The funny thing was, that there were two guys on one side and one guy on the other. The one who was on the other side was the one who used to look at the front of the coats. He suddenly got up, and he must have gone to the bathroom, because he was only gone 5 minutes. Just then, these two guys took out the velveteen coat, and looking only at the lining, touching touching touching the lining. And I am sitting there and I am seeing those six points of thread. But this guy was in the toilet, evidently.

Oh my God, I thought. Now all they have to do is turn it around, or this guy is going to come…But instead, they took the coat, and with the lining on the outside, he folded it, neatly, and put it against the chair. And just then, the other guy comes back and sits down again!
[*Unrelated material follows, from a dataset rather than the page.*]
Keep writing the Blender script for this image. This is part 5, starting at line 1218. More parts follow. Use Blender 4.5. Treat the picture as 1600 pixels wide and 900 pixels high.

But it was the end of the search.

It was miraculous. I tell you, miraculous!

Now you’re talking about a whole day. They said, “OK, let’s go.” So we got up, and they took us all the way to the cellar. With big keys. So my aunt said, “They’re going to shoot us. Don’t say anything and don’t admit anything.”

They opened the door, and they gave my aunt a certificate of liberty, that she’s not Jewish, and they say, “Go! Go to the Convent.”

I cannot tell you—we looked at each other like…Is this POSSIBLE? Go back to the Convent. And we started to walk, and just then, the door of the headquarters opened and this SS man screams:

“Come back again! Come back!”

And my aunt said, “This is a game they play! They’re going to shoot us, but don’t admit anything no matter what! They’re going to shoot us now!”